## TASK DIRECTIONS
Extract the first line through the line containing "R=math.radians" from the listing below, exactly as written.

## INFORMATION PROVIDED
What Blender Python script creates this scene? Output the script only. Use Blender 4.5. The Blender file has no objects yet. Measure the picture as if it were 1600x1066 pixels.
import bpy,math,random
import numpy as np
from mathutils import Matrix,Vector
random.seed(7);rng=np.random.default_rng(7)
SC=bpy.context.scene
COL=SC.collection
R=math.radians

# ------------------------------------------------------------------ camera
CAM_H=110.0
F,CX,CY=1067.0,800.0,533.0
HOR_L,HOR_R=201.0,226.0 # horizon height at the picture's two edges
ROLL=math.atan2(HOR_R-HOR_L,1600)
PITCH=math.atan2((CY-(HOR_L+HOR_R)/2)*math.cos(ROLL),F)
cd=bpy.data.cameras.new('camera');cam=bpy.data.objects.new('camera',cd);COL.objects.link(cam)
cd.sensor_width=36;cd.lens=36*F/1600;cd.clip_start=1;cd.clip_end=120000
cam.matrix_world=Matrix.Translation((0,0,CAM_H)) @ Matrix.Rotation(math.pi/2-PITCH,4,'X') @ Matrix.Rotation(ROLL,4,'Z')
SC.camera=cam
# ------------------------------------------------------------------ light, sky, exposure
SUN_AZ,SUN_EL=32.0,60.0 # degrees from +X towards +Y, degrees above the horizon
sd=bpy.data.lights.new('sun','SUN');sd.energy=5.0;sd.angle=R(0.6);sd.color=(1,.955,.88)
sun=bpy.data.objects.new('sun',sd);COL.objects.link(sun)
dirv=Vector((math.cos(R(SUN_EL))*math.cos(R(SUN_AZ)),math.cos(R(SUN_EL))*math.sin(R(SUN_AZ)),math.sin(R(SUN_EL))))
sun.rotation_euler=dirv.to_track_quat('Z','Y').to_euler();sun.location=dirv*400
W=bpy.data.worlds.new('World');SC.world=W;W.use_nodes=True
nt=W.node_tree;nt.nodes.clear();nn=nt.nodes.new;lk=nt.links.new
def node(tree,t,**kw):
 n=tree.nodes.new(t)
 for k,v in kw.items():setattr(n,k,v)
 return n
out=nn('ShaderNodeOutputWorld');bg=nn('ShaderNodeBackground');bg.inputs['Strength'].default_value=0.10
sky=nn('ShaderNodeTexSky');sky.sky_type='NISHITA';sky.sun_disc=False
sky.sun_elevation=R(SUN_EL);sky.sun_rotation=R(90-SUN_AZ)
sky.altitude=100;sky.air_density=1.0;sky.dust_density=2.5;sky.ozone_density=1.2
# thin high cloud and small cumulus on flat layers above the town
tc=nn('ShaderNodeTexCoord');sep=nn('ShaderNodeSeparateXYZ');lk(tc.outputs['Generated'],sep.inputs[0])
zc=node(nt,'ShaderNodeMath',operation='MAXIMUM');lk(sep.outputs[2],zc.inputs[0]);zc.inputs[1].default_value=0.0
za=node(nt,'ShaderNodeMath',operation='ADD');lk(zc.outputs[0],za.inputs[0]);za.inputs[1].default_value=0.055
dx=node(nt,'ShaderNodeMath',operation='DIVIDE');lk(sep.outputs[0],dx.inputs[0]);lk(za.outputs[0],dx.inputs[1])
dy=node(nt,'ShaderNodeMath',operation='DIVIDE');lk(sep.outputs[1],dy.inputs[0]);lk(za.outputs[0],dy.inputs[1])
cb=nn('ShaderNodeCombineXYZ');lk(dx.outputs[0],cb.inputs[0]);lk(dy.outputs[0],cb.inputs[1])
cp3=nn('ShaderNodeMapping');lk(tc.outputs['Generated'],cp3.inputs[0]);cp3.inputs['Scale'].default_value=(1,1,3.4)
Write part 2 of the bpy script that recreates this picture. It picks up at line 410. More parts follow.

## THE RESPONSE
What Blender Python script creates this scene? Output the script only. Use Blender 4.5. The Blender file has no objects yet. Measure the picture as if it were 1600x1066 pixels.
import bpy,math,random
import numpy as np
from mathutils import Matrix,Vector
random.seed(7);rng=np.random.default_rng(7)
SC=bpy.context.scene
COL=SC.collection
R=math.radians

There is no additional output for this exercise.